Copy out each line exactly; pictures stay out of the copy.

+++

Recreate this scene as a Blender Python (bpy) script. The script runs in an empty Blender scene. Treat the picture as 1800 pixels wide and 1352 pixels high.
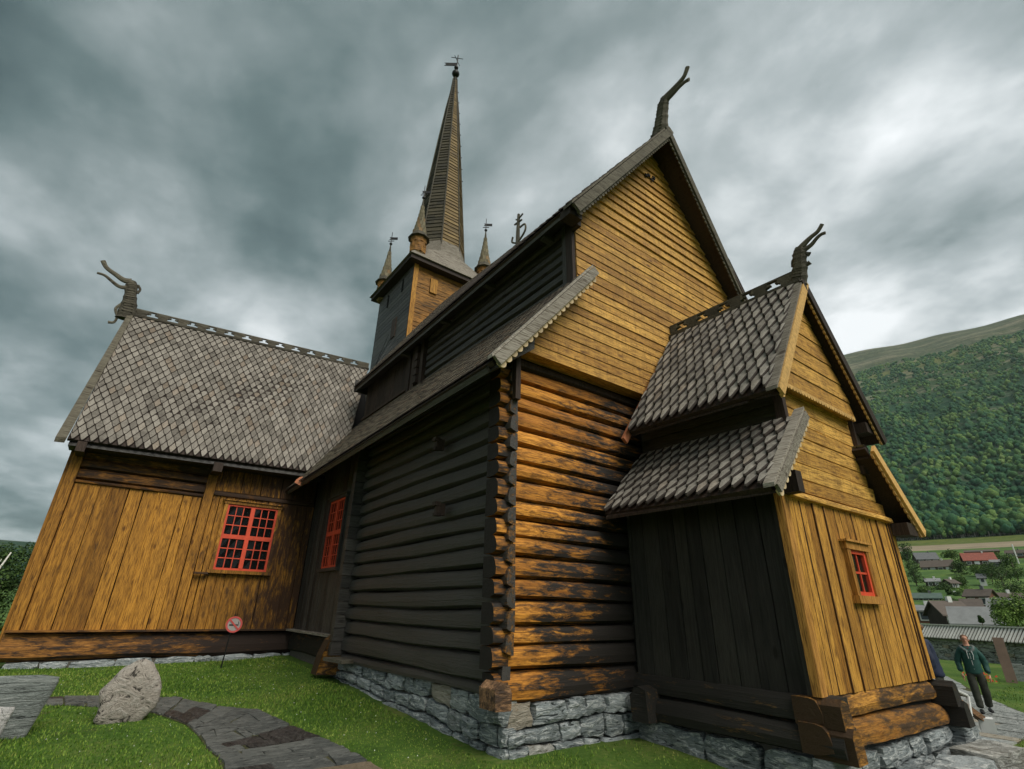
import bpy, bmesh, math, random
import numpy as np
from mathutils import Vector as V, Matrix
R = random.Random(11)
C = bpy.context.scene.collection
S = bpy.context.scene
rad = math.radians
# ---------------------------------------------------------------- camera, light, exposure
# world units are metres; z = 0 is the photographer's eye height
cam = bpy.data.cameras.new('camera'); co = bpy.data.objects.new('camera', cam); C.objects.link(co)
cam.sensor_width = 36; cam.lens = 36 * 886.47 / 1800; cam.clip_start = .05; cam.clip_end = 20000
YAW, PIT, ROL = rad(36.4752), rad(24.0305), rad(1.09825)
fw = V((math.sin(YAW) * math.cos(PIT), math.cos(YAW) * math.cos(PIT), math.sin(PIT)))
rt = V((math.cos(YAW), -math.sin(YAW), 0)); up = rt.cross(fw)
r2 = rt * math.cos(ROL) + up * math.sin(ROL); u2 = up * math.cos(ROL) - rt * math.sin(ROL)
co.matrix_world = Matrix(((r2.x, u2.x, -fw.x, 0), (r2.y, u2.y, -fw.y, 0), (r2.z, u2.z, -fw.z, 0), (0, 0, 0, 1)))
S.camera = co
S.view_settings.view_transform = 'Standard'; S.view_settings.look = 'None'
S.view_settings.exposure = 1.3; S.view_settings.gamma = 1
S.view_settings.use_curve_mapping = False
SUN_DIR = V((0.02, -0.72, 0.80)).normalized()
sd = bpy.data.lights.new('sun', 'SUN'); sd.energy = 1.4; sd.angle = rad(42); sd.color = (1, .95, .86)
so = bpy.data.objects.new('sun', sd); C.objects.link(so); so.location = (5, -20, 30)
so.rotation_euler = SUN_DIR.to_track_quat('Z', 'Y').to_euler()
# world: Nishita sky almost wholly covered by a procedural cloud layer
W = bpy.data.worlds.new('World'); S.world = W; W.use_nodes = True
nt = W.node_tree; nt.nodes.clear()
def nd(t, typ, **kw):
    n = t.nodes.new(typ)
    for k, v in kw.items():
        if hasattr(n, k): setattr(n, k, v)
        else: n.inputs[k].default_value = v
    return n
def mth(t, op, a, b=None, c=None):
    n = t.nodes.new('ShaderNodeMath'); n.operation = op
    for i, x in enumerate((a, b, c)):
        if x is None: continue
        if isinstance(x, (int, float)): n.inputs[i].default_value = x
        else: t.links.new(x, n.inputs[i])
    return n.outputs[0]
def ramp(t, fac, stops):
    n = t.nodes.new('ShaderNodeValToRGB'); e = n.color_ramp.elements
    while len(e) < len(stops): e.new(.5)
    for k, (p, c) in enumerate(stops): e[k].position = p; e[k].color = (*c, 1) if len(c) == 3 else c
    t.links.new(fac, n.inputs[0]); return n.outputs[0]
def noise(t, vec, scale, detail=4, rough=.5, dist=0):
    n = t.nodes.new('ShaderNodeTexNoise'); n.inputs['Scale'].default_value = scale; n.inputs['Detail'].default_value = detail
    n.inputs['Roughness'].default_value = rough; n.inputs['Distortion'].default_value = dist
    if vec is not None: t.links.new(vec, n.inputs['Vector'])
    return n.outputs[0]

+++

EXERCISE RESPONSE:
Recreate this scene as a Blender Python (bpy) script. The script runs in an empty Blender scene. Treat the picture as 1800 pixels wide and 1352 pixels high.
import bpy, bmesh, math, random
import numpy as np
from mathutils import Vector as V, Matrix
R = random.Random(11)
C = bpy.context.scene.collection
S = bpy.context.scene
rad = math.radians
# ---------------------------------------------------------------- camera, light, exposure
# world units are metres; z = 0 is the photographer's eye height
cam = bpy.data.cameras.new('camera'); co = bpy.data.objects.new('camera', cam); C.objects.link(co)
cam.sensor_width = 36; cam.lens = 36 * 886.47 / 1800; cam.clip_start = .05; cam.clip_end = 20000
YAW, PIT, ROL = rad(36.4752), rad(24.0305), rad(1.09825)
fw = V((math.sin(YAW) * math.cos(PIT), math.cos(YAW) * math.cos(PIT), math.sin(PIT)))
rt = V((math.cos(YAW), -math.sin(YAW), 0)); up = rt.cross(fw)
r2 = rt * math.cos(ROL) + up * math.sin(ROL); u2 = up * math.cos(ROL) - rt * math.sin(ROL)
co.matrix_world = Matrix(((r2.x, u2.x, -fw.x, 0), (r2.y, u2.y, -fw.y, 0), (r2.z, u2.z, -fw.z, 0), (0, 0, 0, 1)))
S.camera = co
S.view_settings.view_transform = 'Standard'; S.view_settings.look = 'None'
S.view_settings.exposure = 1.3; S.view_settings.gamma = 1
S.view_settings.use_curve_mapping = False
SUN_DIR = V((0.02, -0.72, 0.80)).normalized()
sd = bpy.data.lights.new('sun', 'SUN'); sd.energy = 1.4; sd.angle = rad(42); sd.color = (1, .95, .86)
so = bpy.data.objects.new('sun', sd); C.objects.link(so); so.location = (5, -20, 30)
so.rotation_euler = SUN_DIR.to_track_quat('Z', 'Y').to_euler()
# world: Nishita sky almost wholly covered by a procedural cloud layer
W = bpy.data.worlds.new('World'); S.world = W; W.use_nodes = True
nt = W.node_tree; nt.nodes.clear()
def nd(t, typ, **kw):
    n = t.nodes.new(typ)
    for k, v in kw.items():
        if hasattr(n, k): setattr(n, k, v)
        else: n.inputs[k].default_value = v
    return n
def mth(t, op, a, b=None, c=None):
    n = t.nodes.new('ShaderNodeMath'); n.operation = op
    for i, x in enumerate((a, b, c)):
        if x is None: continue
        if isinstance(x, (int, float)): n.inputs[i].default_value = x
        else: t.links.new(x, n.inputs[i])
    return n.outputs[0]
def ramp(t, fac, stops):
    n = t.nodes.new('ShaderNodeValToRGB'); e = n.color_ramp.elements
    while len(e) < len(stops): e.new(.5)
    for k, (p, c) in enumerate(stops): e[k].position = p; e[k].color = (*c, 1) if len(c) == 3 else c
    t.links.new(fac, n.inputs[0]); return n.outputs[0]
def noise(t, vec, scale, detail=4, rough=.5, dist=0):
    n = t.nodes.new('ShaderNodeTexNoise'); n.inputs['Scale'].default_value = scale; n.inputs['Detail'].default_value = detail
    n.inputs['Roughness'].default_value = rough; n.inputs['Distortion'].default_value = dist
    if vec is not None: t.links.new(vec, n.inputs['Vector'])
    return n.outputs[0]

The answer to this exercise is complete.